OREANDA-NEWS. he annual general meeting of AS Baltika was held at 1:00 p.m. on Monday, 27 April 2015 in Baltika Quarter Moelava at 24 Veerenni in Tallinn, Estonia.

A total of 25,135,685 votes that represented 61.61% of the share capital of AS Baltika were present and the annual general meeting was competent to pass resolutions.

The agenda of the annual general meeting was as follows:

  1. Approval of the Annual report for 2014
  2. Extension of the powers of Supervisory Board members and remuneration
  3. Approval of the share option program and conditional increase of the share capital

 Decisions of the annual general meeting:

  1. Approval of the Annual report for 2014
  • To approve the Annual report of AS Baltika for 2014 as presented.
  • To approve the net loss of 2014 in the amount of 1,263,400 euros and to cover it from retained earnings.

The number of votes in favour of the resolution was 25,133,885 representing 99.99% of the registered participants.

  1. Extension of the powers of Supervisory Board members and remuneration
  • In conjunction with expiry of the term of authorities of members of the Supervisory Council, to extend Jaakko Sakari Mikael Salmelin, Lauri Kustaa ?im?, Valdo Kalm, Tiina M?is and Reet Saks the powers for the next 3 years term of authorities.
  • To remunerate the members of the Supervisory Board as follows: the remuneration paid to the Chairman of the Supervisory Council is 650 euros per month and the remuneration paid to the member of the Supervisory Council is 400 euros per month.

The number of votes in favour of the resolution was 24,481,672 representing 97.40% of the registered participants.

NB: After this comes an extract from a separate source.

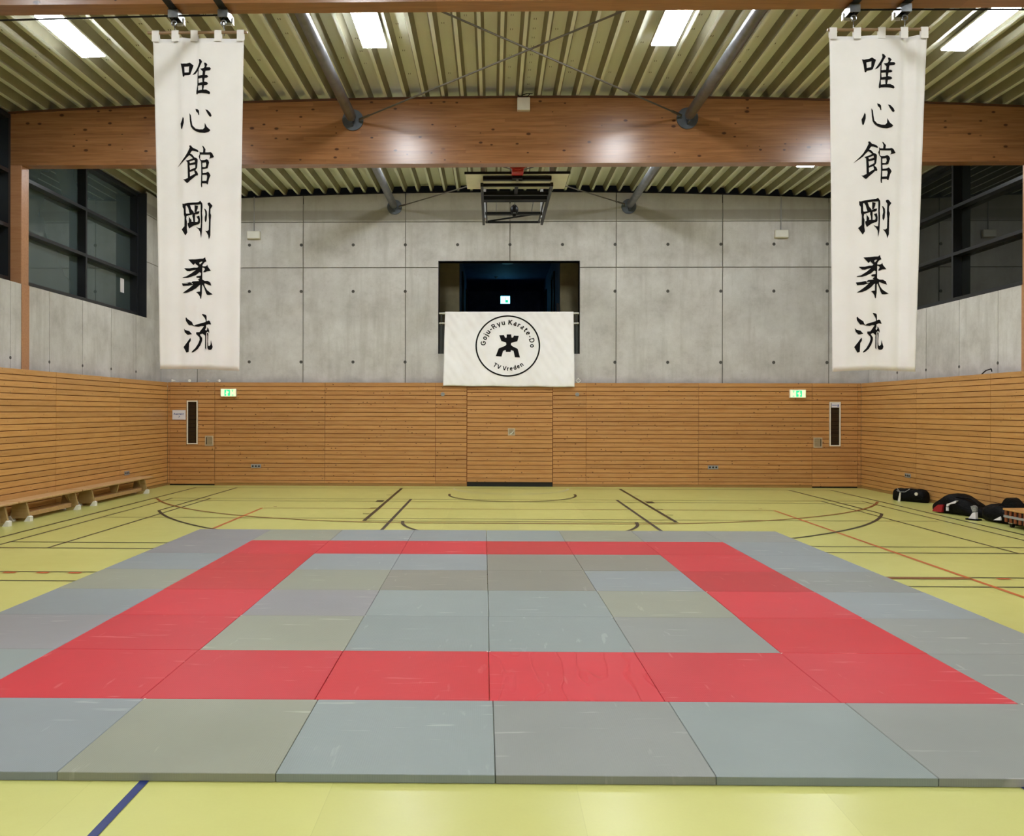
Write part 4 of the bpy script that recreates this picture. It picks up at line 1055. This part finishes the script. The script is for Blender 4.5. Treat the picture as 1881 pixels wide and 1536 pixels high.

  1. Approval of the share option program and conditional increase of the share capital
  • To increase conditionally the share capital of AS Baltika by issuing additionally up to one million (1,000,000) registered shares with the nominal value of 0,20 euros and with the issuance price of 0.20 euros per each share.
  • To approve the key terms and conditions attached to the present decision and to increase the share capital to execute the share option program. Each share option grants its owner the right to acquire one (1) share of the Company.
  • The eligible persons of this share option program are the members of the Management Board of the Company who are members in 2015-2016. The option agreement shall be entered into between the eligible persons and the Company, which terms and the representative of the Company to enter into the option agreement shall be determined by the Supervisory Board of the company.
  • To exclude the pre-emptive right of shareholders to subscribe for the shares issued to execute the share option program.
  • The subscription of the shares takes place within two years after the lapse of a period of three years from the execution of the option agreement with the eligible persons of the share option program.
  • The Management Board of the Company may increase the share capital up to two hundred thousand (200,000) euros and the new share capital may be up to 8,358,970 euros. Should full amount of new shares be issued based on prior decisions on conditional share capital; the new share capital may be up to 10,028,970 euros.
  • The new shares entitles to receive dividends from the financial year the shares were issued, provided that the list of persons authorized to receive dividends has not been determined before the issuance of shares.

The number of votes in favour of the resolution was 24,324,372 representing 96.77% of the registered participants.